All that to say, I am content to post things that are relevant to the ongoing drama and craziness of the Churches of God, and don't have to be the one who actually writes it. We will find that these problems are universal in all churches where only the names of the denomination and perps upon the people changes.

Anonymous said...

I also recognize a certain degree of denial with the hope it would get better once HWA passed from the scene

Do you think the people in Pack's group and Flurry's are hoping the same? I know that within LCG there were many problems and even abuses from the beginning, yet many stayed in the hope that things would get better after Meredith's death. Well, as we come up on two years post-RCM, what do we see? The one big change is that RCM's nepotism is past us. Jim Meredith is a field pastor working with his aging father-in-law. David Meredith is doing well for himself off the church payroll. Unfortunately, the old culture of favoritism remains, just in a different way. Gerald Weston has no children, but he has elevated some butt-kissing mediocrities to roles far above their competence. One of these mediocrities is actually a potential security threat as a longtime member of the Chinese-funded Confucius Institute, a shocking and inappropriate role for an ACOG evangelist. Just as with RCM, Weston can't quite see the reality of the talent he has available in Charlotte, as distinguished from the butt-kissers.

One big problem with the "Let's wait until so-and-so is gone, in the hope that it gets better" approach is that the people who hold this approach often end up lowering their standards while they wait. I don't know whether this applied to you, Dennis, but I know some people who in 2005, after the Brookfield shooting, would have left immediately if they had then seen the church in the shape it is in today. They stayed, however, and waited. Now, 14 years later, they have fewer options, so they stay, compromising (and compromised) in ways they never would have imagined back then.

One big factor in this is that there are many situations in which one spouse has "left the church" intellectually and emotionally, even while the other spouse remains gung-ho or at least hoping for the best. How many marriages in RCG or PCG or LCG are like that, with one spouse wearing a mask in the hope of keeping the marriage together? How very sad.

DennisCDiehl said...

I agree, in hindsight now, 237. The concept of "it getting better" is flawed because there is not much better to get to with the old mindsets still in place and evidently eternally so. Only the names change. I would say I did not lower my standards so much as I tolerated those in high places that needed to raise theirs.

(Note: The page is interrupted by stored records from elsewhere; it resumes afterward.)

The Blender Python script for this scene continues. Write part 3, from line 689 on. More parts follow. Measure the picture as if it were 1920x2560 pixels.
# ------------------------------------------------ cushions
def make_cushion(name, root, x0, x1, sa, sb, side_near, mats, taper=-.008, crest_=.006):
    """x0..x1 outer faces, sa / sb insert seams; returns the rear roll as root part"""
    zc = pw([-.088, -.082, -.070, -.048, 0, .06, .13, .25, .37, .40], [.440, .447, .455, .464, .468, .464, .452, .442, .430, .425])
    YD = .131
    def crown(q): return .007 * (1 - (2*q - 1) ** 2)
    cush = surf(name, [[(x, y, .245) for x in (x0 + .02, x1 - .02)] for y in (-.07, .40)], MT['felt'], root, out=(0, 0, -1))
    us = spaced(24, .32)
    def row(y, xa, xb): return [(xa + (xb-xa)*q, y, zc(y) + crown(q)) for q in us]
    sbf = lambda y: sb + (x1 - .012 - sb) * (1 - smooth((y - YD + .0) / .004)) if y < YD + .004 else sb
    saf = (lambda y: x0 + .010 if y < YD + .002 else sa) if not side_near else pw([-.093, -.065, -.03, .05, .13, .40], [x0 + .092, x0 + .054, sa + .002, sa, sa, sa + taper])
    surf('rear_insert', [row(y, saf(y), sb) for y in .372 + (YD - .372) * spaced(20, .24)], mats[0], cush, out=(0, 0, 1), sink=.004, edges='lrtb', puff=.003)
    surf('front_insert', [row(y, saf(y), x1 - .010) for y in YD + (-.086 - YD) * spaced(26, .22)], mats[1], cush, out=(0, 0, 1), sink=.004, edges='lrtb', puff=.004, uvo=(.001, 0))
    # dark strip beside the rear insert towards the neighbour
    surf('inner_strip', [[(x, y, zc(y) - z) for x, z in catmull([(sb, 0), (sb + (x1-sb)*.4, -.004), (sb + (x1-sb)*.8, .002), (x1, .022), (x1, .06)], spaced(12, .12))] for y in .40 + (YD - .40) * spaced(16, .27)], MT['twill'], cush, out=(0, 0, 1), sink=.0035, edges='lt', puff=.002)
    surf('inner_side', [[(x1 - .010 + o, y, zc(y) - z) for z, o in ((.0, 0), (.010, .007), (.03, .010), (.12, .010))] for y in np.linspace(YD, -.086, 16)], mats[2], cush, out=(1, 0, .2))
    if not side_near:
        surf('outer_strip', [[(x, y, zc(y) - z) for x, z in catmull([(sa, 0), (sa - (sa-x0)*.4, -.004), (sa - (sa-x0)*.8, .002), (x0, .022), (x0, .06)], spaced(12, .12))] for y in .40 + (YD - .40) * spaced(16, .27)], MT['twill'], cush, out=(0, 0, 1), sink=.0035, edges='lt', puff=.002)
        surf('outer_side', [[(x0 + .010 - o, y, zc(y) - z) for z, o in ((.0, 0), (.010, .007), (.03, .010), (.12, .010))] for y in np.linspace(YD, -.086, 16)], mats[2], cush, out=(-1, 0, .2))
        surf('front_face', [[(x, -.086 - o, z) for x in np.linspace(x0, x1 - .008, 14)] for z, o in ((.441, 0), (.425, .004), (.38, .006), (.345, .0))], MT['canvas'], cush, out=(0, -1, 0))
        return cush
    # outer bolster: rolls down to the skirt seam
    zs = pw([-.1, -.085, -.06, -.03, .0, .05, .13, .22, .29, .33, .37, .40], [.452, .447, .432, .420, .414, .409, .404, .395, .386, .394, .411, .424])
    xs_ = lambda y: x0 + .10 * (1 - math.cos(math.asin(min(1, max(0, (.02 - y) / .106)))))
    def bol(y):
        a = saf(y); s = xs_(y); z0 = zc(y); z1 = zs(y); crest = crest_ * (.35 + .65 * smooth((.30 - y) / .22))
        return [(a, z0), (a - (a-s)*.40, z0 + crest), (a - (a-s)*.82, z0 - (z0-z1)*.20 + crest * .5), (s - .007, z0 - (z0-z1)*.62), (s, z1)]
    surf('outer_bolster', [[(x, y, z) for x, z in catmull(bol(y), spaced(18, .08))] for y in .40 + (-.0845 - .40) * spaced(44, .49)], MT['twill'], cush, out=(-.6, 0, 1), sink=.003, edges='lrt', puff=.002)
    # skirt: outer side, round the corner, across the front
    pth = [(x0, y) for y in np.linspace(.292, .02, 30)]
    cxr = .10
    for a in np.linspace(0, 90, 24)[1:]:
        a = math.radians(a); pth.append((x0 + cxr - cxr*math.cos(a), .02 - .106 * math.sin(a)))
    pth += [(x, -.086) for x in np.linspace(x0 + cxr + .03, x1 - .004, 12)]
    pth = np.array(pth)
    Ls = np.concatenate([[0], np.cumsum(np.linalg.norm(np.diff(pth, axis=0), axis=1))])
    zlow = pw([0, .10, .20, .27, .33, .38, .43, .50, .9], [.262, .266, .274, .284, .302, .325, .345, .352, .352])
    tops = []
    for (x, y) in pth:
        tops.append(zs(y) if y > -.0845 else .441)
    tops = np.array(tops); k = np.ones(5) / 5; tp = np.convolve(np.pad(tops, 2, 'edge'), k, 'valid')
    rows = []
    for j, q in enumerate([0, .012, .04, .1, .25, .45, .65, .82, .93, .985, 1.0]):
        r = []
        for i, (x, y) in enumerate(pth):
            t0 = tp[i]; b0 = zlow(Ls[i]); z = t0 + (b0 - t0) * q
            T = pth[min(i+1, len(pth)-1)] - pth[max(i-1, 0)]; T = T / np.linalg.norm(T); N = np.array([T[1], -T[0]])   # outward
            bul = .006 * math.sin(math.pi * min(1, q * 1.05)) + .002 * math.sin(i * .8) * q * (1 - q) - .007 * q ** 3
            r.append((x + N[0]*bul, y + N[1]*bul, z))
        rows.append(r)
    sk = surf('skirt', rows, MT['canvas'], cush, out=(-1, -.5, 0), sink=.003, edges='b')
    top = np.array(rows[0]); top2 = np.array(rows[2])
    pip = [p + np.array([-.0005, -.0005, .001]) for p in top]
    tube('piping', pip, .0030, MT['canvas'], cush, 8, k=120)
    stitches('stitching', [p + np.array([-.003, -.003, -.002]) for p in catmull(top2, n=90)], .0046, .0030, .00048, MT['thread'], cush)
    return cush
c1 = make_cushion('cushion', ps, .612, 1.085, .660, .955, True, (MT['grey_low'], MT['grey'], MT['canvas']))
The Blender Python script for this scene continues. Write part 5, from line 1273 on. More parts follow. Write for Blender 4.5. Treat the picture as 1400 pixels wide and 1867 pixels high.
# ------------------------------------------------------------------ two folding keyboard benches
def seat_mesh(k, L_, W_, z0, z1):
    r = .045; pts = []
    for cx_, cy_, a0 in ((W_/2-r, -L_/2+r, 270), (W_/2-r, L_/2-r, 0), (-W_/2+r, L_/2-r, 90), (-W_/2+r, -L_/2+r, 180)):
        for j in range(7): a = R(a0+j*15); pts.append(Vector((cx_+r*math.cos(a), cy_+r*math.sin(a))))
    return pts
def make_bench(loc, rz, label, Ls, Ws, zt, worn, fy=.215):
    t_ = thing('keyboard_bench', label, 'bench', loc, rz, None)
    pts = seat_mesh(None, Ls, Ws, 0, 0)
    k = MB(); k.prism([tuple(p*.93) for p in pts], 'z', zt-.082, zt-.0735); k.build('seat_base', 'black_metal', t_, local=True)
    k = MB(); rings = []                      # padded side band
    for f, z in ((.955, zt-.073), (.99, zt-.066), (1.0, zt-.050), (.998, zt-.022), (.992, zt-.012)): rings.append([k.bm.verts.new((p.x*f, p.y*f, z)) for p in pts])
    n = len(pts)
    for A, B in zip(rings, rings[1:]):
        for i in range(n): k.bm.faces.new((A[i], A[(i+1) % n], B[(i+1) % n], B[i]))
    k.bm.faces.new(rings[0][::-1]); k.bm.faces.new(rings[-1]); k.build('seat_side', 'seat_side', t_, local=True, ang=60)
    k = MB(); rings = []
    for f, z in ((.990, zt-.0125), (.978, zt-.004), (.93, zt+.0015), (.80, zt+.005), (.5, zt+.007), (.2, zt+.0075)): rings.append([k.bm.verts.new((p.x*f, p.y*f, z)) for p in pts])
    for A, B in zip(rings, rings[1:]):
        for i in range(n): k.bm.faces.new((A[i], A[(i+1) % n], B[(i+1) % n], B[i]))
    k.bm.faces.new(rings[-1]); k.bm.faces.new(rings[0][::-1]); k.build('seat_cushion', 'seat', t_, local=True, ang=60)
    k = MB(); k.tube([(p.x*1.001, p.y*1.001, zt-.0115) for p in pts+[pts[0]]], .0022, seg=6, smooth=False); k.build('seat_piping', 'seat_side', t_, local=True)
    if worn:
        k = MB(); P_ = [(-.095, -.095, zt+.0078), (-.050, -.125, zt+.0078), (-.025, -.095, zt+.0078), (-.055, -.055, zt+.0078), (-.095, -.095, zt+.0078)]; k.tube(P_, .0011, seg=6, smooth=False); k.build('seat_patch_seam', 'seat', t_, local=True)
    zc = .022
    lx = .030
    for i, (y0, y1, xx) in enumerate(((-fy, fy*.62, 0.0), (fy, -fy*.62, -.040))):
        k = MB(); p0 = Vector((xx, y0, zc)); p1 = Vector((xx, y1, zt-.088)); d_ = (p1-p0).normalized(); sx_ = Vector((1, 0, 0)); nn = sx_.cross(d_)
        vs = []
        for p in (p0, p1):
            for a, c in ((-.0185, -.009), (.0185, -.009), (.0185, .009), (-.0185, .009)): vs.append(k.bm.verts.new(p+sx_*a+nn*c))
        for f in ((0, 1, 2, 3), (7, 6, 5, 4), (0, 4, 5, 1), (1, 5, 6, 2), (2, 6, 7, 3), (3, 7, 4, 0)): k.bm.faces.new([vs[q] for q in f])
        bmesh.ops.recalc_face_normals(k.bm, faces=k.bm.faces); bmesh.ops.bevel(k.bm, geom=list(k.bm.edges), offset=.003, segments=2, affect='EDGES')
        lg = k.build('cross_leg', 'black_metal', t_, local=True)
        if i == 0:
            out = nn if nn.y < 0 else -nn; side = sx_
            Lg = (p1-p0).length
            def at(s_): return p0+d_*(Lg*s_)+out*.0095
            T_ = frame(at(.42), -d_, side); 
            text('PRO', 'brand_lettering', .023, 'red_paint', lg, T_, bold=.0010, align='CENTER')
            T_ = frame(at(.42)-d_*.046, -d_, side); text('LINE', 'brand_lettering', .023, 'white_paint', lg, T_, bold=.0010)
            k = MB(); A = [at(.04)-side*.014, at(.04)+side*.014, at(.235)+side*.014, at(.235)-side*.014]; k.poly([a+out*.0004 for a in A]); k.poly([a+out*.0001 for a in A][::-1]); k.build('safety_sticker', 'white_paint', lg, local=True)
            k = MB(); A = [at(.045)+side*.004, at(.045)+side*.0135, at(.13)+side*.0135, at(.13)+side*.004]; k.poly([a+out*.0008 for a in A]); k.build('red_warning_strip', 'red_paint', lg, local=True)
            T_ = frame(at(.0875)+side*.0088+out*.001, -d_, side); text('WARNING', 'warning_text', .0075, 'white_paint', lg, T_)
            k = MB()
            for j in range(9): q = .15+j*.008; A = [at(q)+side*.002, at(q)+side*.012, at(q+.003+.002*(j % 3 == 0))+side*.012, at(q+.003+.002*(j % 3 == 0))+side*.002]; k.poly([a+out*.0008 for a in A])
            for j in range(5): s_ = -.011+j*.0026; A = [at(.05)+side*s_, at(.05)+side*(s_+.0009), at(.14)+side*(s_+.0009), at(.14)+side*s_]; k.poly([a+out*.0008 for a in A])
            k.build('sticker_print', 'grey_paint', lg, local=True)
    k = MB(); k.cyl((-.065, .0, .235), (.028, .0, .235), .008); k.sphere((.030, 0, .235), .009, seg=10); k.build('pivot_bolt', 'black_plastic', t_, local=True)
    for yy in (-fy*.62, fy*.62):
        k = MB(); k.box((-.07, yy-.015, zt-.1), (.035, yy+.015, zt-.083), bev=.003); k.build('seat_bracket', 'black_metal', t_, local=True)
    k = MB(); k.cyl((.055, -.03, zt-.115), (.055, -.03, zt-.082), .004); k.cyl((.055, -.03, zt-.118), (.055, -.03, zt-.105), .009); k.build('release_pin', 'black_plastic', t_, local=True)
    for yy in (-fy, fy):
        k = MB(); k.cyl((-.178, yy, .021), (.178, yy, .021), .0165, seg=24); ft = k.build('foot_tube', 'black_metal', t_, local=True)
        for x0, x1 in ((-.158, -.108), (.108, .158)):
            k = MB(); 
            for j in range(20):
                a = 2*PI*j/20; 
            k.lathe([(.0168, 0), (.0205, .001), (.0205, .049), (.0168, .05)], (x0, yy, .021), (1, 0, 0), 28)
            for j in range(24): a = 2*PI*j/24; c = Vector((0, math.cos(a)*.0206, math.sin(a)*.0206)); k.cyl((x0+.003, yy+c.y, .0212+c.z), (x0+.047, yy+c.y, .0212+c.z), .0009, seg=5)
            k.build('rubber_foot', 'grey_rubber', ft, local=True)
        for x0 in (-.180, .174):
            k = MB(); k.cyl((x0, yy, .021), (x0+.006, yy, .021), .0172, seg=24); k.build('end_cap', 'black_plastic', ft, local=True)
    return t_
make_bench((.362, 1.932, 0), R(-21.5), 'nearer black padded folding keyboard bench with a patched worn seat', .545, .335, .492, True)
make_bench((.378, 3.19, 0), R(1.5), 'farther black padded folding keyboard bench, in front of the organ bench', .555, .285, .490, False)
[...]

It's tough to keep a marriage together when the church is what you had in common and even where you met and one changes. I realized that when I did marriages, I, really the dreaded and stupid WCG wedding ceremony, was asking a couple to always remain the same but failed to remind them that everything around them was going to be changing. I made my own promises under the guise of idealism that I could not keep. However, the Church, and the scriptures themselves, were not all that good at keeping their promises either.

Anonymous said...

Many called few chosen. I suppose it still applies......

Anonymous said...

Dennis, your 4:22 comment about marriage. I think I've come to the belief that till death do us part isn't referring to a physical death. My opinion is that it's death till one partner kills the relationship especially when aided by pack's group. I don't think the other groups are any better either.

Anonymous said...

"the prey often become predators, as they attempt to emulate an example of supposed strength."

Other prey become perpetual blog commentators where they attempt to emulate wisdom and act like they know stuff.

Anonymous said...

Donald Trump? MAGA! Long live king Trump!

Anonymous said...

"Donald Trump? MAGA! Long live king Trump!"

The world is about to change! The storm is coming.

WWG1WGA!

Anonymous said...

Great post.

Byker Bob said...

MAGA? Add an “S” and what have you got?

Simon, is that you?

BB

Anonymous said...

I was watching a video recently and they mentioned that when it comes to these behaviours you have to look big picture to really see it. When you isolate one incident their exaggerations and excuses can be a convincing cover and lead you to let it go.

When you step back and look at the overall pattern the truth becomes apparent.

I know when we were finally honest with everything the suddenly apparent evidence was an overwhelming flood that was previously hidden by our own confusion.